JAKARTA (Suaramuslim.net) – Dugaan pelanggaran HAM yang dialami masyarakat muslim etnis Uighur di China jadi sorotan dunia. Pemerintah Indonesia didesak untuk bersuara membela muslim Uighur di Xinjiang yang sedang mengalami pelanggaran HAM.
“Dari pemberitaan media internasional, perlakuan diskriminatif dan tindakan represif pemerintah China terhadap muslim Uighur sebenarnya sudah berlangsung cukup lama. Tapi sayangnya belum ada negara-negara muslim, termasuk Indonesia, yang berani mengecam tindakan pemerintah China,” kata Wakil Ketua DPR RI Fadli Zon seperti keterangan yang diterima Suaramuslimdotnet, Senin(16/12).
Menurut Fadli, meski diberikan status otonomi, penduduk muslim di Xinjiang faktanya justru mengalami perlakuan represif. Lebih dari 10 juta muslim di Xinjiang mengalami perlakukan diskriminatif, baik diskriminasi agama, sosial, maupun ekonomi.
Bahkan berdasarkan hasil investigasi UN Committee on the Elimination of Racial Discrimination dan Amnesty International and Human Rights Watch yang dikeluarkan pada Agustus lalu, sekitar dua juta warga Uighur ditahan otoritas China di penampungan politik di Xinjiang. Banyak para tahanan yang dipenjara untuk waktu yang tak ditentukan dan tanpa dakwaan. Bahkan ironisnya, penahanan tersebut tidak sedikit yang berujung pada penyiksaan, kelaparan, dan kematian.
“Melihat kenyataan seperti ini seharusnya pemerintah Indonesia bersuara. Tidak diam seperti sekarang. Sebagai negara dengan jumlah penduduk muslim terbesar di dunia, Indonesia punya tanggung jawab moral lebih atas nasib jutaan muslim Uighur. Sebab jika tidak, ini bisa menjadi bencana kemanusiaan yang lebih besar,” kata Fadli.
“Dalam Universal Periodic Review di UN November lalu, sebenarnya masyarakat berharap ada suara tegas dari pemerintah Indonesia.
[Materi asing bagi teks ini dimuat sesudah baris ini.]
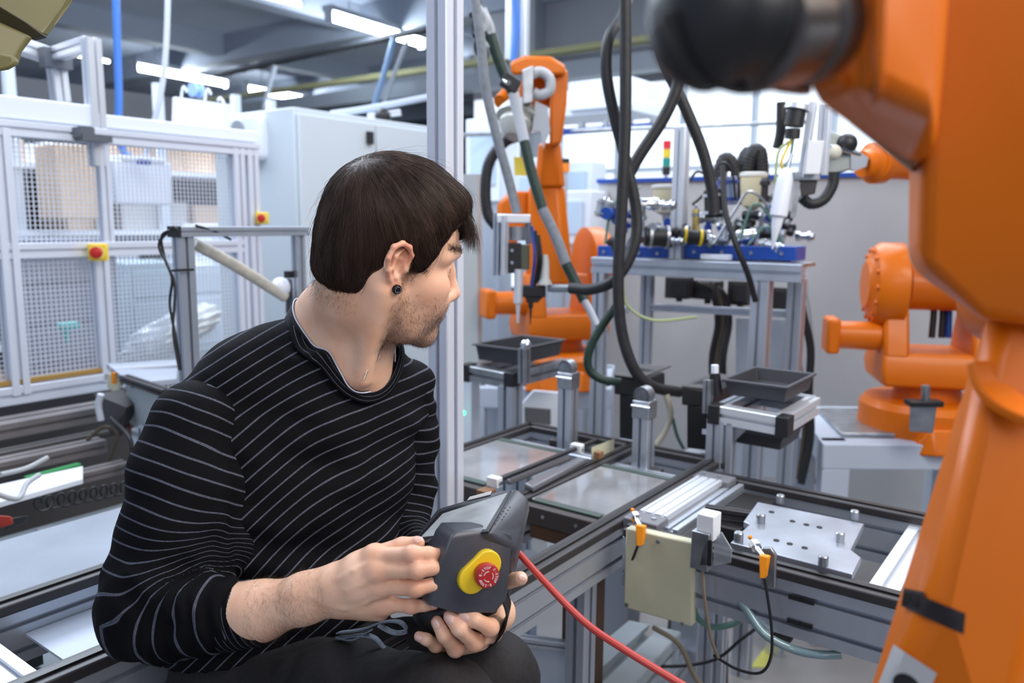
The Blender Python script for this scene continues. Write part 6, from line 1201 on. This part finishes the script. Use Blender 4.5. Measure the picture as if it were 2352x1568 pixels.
# sleeves
def sleeve(pts, rs, h, spacing, seed, folds, tilt=0., cut=None, extra=None):
    q = [P(*a) for a in pts]; S = SDF(np.min(q, axis=0)-.11, np.max(q, axis=0)+.11, h); S.chain(q, rs, .015)
    if extra: extra(S)
    if cut is not None: plane_cut(S, *cut)
    v, f = S.mesh(2); n = vnormals(v, f); s, _ = seg_param(v, q)
    v = v+n*(folds(v, s))[:, None]; s2 = s+tilt*(v[:, 0]-q[0][0])+.002*vnoise(v, 25, seed)
    return pchild('sleeve', v, f, KNIT, {'stripe': ('FLOAT', s2/spacing)}, None, sweater), q
RS = [(452, 972, 1.055), (425, 1100, 1.02), (398, 1220, .995), (345, 1340, .965), (312, 1408, .952), (390, 1418, .94), (470, 1412, .93), (548, 1410, .925)]
rlen = [0]
for a, b in zip(RS, RS[1:]): rlen.append(rlen[-1]+np.linalg.norm(P(*b)-P(*a)))
el = rlen[4]
def rf_(v, s):
    e = np.exp(-((s-el)/.085)**2); w_ = v@A3([[.5, .2, .8], [.8, .1, -.5], [.1, 1, 0]])
    return vnoise(v, (12, 12, 20), 14)*.004+e*(vnoise(w_, (62, 14, 20), 5)*.0085)+np.clip((s-el)/.05, 0, 1)*np.sin((s+.012*vnoise(v, 25, 2))*300)*.0022
def rex(S):
    for q in ([(470, 1300, .93), (400, 1345, .90), (300, 1330, .91)], [(500, 1340, .91), (400, 1380, .88), (270, 1400, .90)], [(520, 1120, .98), (540, 1200, .97), (500, 1280, .96)]):
        p = S.project([P(*a) for a in q], -.012); S.chain(list(p), [.014, .015, .011], .02)
    S.chain([P(545, 1120, 1.06), P(500, 1250, 1.03), P(470, 1330, 1.0)], [.035, .035, .03], .04)
sleeve(RS, [.0590, .0680, .0660, .0560, .0500, .0480, .0440, .0400], .0038, .0200, 3, rf_, tilt=-.22, cut=(P(556, 1410, .922), nrm(P(600, 1405, .915)-P(500, 1415, .93))), extra=rex)
LS = [(928, 905, 1.28), (944, 1010, 1.285), (942, 1120, 1.275), (920, 1235, 1.24), (975, 1290, 1.17), (1050, 1350, 1.09), (1110, 1390, 1.02)]
sleeve(LS, [.050, .043, .042, .046, .043, .038, .033], .0042, .0195, 4, lambda v, s: vnoise(v, (14, 14, 30), 24)*.005+vnoise(v, (40, 20, 60), 25)*.004, tilt=-.15)
# cuff
a, b = P(505, 1416, .930), P(600, 1408, .914); ax = nrm(b-a); x_, y_ = frame_of(ax); L = np.linalg.norm(b-a); K_ = 14; M_ = 48; cv = []; cs = []
for r_off in (0, -.003):
    for i in range(K_+1):
        t = i/K_; r = .0425-.0065*t**1.5+r_off+(.0012 if 0 < i < K_ else 0)*0
        for j in range(M_):
            q = 2*math.pi*j/M_; rr_ = r*(1+.02*math.sin(3*q+t*2)); cv.append(a+ax*(L*t-.006*math.cos(q-1)*t)+x_*math.cos(q)*rr_*.93+y_*math.sin(q)*rr_); cs.append(t*8+.3)
cf = []
for s in (0, 1):
    for i in range(K_):
        for j in range(M_):
            k = (j+1) % M_; o_ = s*(K_+1)*M_; q = (o_+i*M_+j, o_+i*M_+k, o_+(i+1)*M_+k, o_+(i+1)*M_+j); cf.append(q if s == 0 else q[::-1])
for j in range(M_):
    k = (j+1) % M_; q = (K_*M_+j, K_*M_+k, (2*K_+1)*M_+k, (2*K_+1)*M_+j); cf.append(q)
pchild('cuff', np.array(cv), np.array(cf), KNIT, {'stripe': ('FLOAT', cs)}, 'ribbed cuff with closer stripes', sweater)
# collar band round the neckline
M_ = 72; outd = loop-NC; outd = outd-NN*(outd@NN)[:, None]; outd /= np.linalg.norm(outd, axis=1)[:, None]
def band(loop, outd, w0, w1, K_, off, S, h0=0., closed=True, idx=None, edge=None):
    rows = []
    for i in range(K_+1):
        p = loop+outd*(w0+(w1-w0)*i/K_); p = S.project(p, off(i/K_)); rows.append(p)
    rows = np.array(rows); m = loop.shape[0]; v = rows.reshape(-1, 3); f = []
    for i in range(K_):
        for j in range(m if closed else m-1):
            k = (j+1) % m; f.append((i*m+j, (i+1)*m+j, (i+1)*m+k, i*m+k))
    return v, np.array(f), np.repeat(np.linspace(0, 1, K_+1), m)
v, f, t = band(loop, outd, -.004, .019, 8, lambda t: .0050+.0018*math.sin(math.pi*min(1, t*1.1)), full)
cb = pchild('collar', v, f, KNIT, {'stripe': ('FLOAT', .35+t*2.9)}, 'ribbed crew-neck band', sweater)
md = cb.modifiers.new('s', 'SOLIDIFY'); md.thickness = .004; md.offset = 0
# shirt collar inside it
rise = loop-outd*.012; cc = rise; front = nrm(A3([.75, -.66, 0])); fr = ((loop-NC)/np.linalg.norm(loop-NC, axis=1)[:, None])@front
i0 = int(np.argmax(fr)); order = [(i0+5+k) % M_ for k in range(M_-9)]; cl = rise[order]
SHIRT = mat('dark_shirt_cloth', (.012, .011, .014), .8); PIPE = mat('pale_piping', (.55, .60, .72), .7)
v, f, t = band(cl, NN, -.014, .011, 5, lambda t: .0025, hs, closed=False)
sc = pchild('shirt_collar', v, f, SHIRT, None, 'dark shirt collar under the sweater'); md = sc.modifiers.new('s', 'SOLIDIFY'); md.thickness = .0022; md.offset = 1
pgeo('piping', tube(list(v[-len(cl):]), .0011, 6, 2), PIPE, 'pale piping along the collar edge', sc)
p = hs.project([P(*q) for q in [(846, 800, 1.12), (843, 825, 1.10), (840, 850, 1.09), (838, 880, 1.08)]], .0012)
ch = [ball(.5*(p[i]+p[i+1])*1.0+(p[i+1]-p[i])*(tt-.5), .0013, 6, 4) for i in range(3) for tt in np.linspace(0, 1, 12)[:-1]]; g = Geo()
for q in ch: g = g+q
o = pgeo('necklace', g, mat('silver', (.8, .78, .74), .2, 1), 'thin silver chain'); o['kind'] = 'stuff'
# ear stud
c = H(.001, -.0815, -.0285); n_ = HR@nrm(A3([.12, -1., 0]))
pgeo('ear_stud', lathe(c-n_*.001, n_, [(0, .0063), (.0045, .0063), (.0055, .0056), (.0052, .0044), (.003, .0042), (.003, .0038), (.0052, .0036), (.0056, .0025), (.0056, .0002)], 28), mat('black_steel', (.01, .01, .012), .15, .3), 'black and silver ear stud')
pgeo('stud_ring', lathe(c+n_*.0042, n_, [(0, .0044), (.0012, .0044), (.0012, .0036), (0, .0036)], 28), CHROME, 'silver ring of the stud')
# jeans, lower legs, shoes
js = SDF(A3([-.50, .62, .36]), A3([.16, 1.42, 1.12]), .006)
js.field(lambda X, Y, Q: torso_fn(-.003, 1.02)(X, Y, Q), js.lo, js.lo+js.h*(js.n-1))
RK, LK = P(1010, 1650, .86), P(1120, 1568, 1.00)
js.chain([P(560, 1640, 1.07), P(800, 1640, .96), RK], [.095, .085, .068], .03); js.chain([P(760, 1590, 1.17), P(960, 1560, 1.09), LK], [.092, .082, .066], .03)
js.chain([RK, RK+A3([.0, -.0, -.44])], [.064, .046], .02); js.chain([LK, LK+A3([.02, .0, -.44])], [.064, .046], .02)
for q in ([(930, 1500, 1.0), (985, 1540, .98), (1010, 1600, .96)], [(560, 1540, 1.0), (660, 1520, .98), (760, 1500, .98)]):
    p = js.project([P(*a) for a in q], -.008); js.chain(list(p), [.009]*3, .02)
v, f = js.mesh(2); n = vnormals(v, f); v = v+n*(vnoise(v, (16, 16, 16), 31)*.004+vnoise(v, (50, 20, 30), 32)*.002)[:, None]
jeans = pchild('jeans', v, f, mat('black_denim', (.009, .008, .010), .75, 0, .5, 160, .3), None, 'black denim jeans')
def seam(pts, off=.001, r=.0006):
    p = js.project(np.array(smoothpts([P(*q) for q in pts], 8)), off); pgeo('seam', tube(list(p), r, 5, 1), mat('seam_thread', (.16, .15, .15), .8), parent=jeans)
seam([(930, 1455, 1.03), (975, 1500, 1.0), (1000, 1550, .98), (1020, 1600, .97)])
for k in (RK+A3([0, 0, -.46]), LK+A3([.02, 0, -.46])):
    S = SDF(k-A3([.12, .24, .09]), k+A3([.2, .1, .12]), .005); S.chain([k+A3([-.01, .02, .02]), k+A3([.05, -.06, -.02]), k+A3([.10, -.11, -.03])], [.048, .044, .034], .02)
    plane_cut(S, k+A3([0, 0, -.055]), A3([0, 0, -1.])); plane_cut(S, k+A3([0, 0, .05]), A3([0, 0, 1.])); v, f = S.mesh(2); pchild('shoe', v, f, mat('black_leather', (.02, .02, .02), .4), None, 'black work shoe')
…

Tapi sayangnya, sikap tersebut sama sekali tidak tercermin dalam pernyataan perwakilan pemerintah Indonesia. Padahal apa yang dialami muslim Uighur bukan hanya sekedar diskriminasi agama, namun juga sudah suatu tindak pelanggaran HAM,” ujar Fadli.
Menurut politisi Gerindra ini, kerja sama ekonomi yang sedang dijalin Indonesia dengan China, tidak bisa menjadi alasan Indonesia untuk tetap diam atas nasib jutaan muslim Uighur yang teraniaya. Politik luar negeri Indonesia, lanjutnya, menganut prinsip bebas aktif. Sikap Indonesia jelas tidak bisa didikte oleh siapa pun.
“Selain Indonesia memiliki peran alamiah sebagai negara muslim, menjaga ketertiban dunia adalah mandat konstitusi. Mandat konstitusi tak bisa dijalankan hanya dengan bersikap netral atau pasif saja. Harus ada ketegasan,” kata dia.
Penyelidikan kantor berita the Associated Press (AP) mengungkapkan, China mengirimkan ribuan bahkan puluhan ribu warga Uighur, kelompok minoritas muslim di Provinsi Xinjiang, ke kamp penahanan atas tuduhan kejahatan politik karena berpaham ekstremis.
Selama ditahan, warga Uighur itu harus menaati aturan ‘lima pilar sama rata sama rasa’: tinggal, berolah raga, belajar, makan, dan tidur bersama-sama.
Menurut AP, pemerintah China menyebut program penahanan Uighur ini sebagai ‘pelatihan kejuruan’ tapi tujuan utamanya sebetulnya indoktrinasi.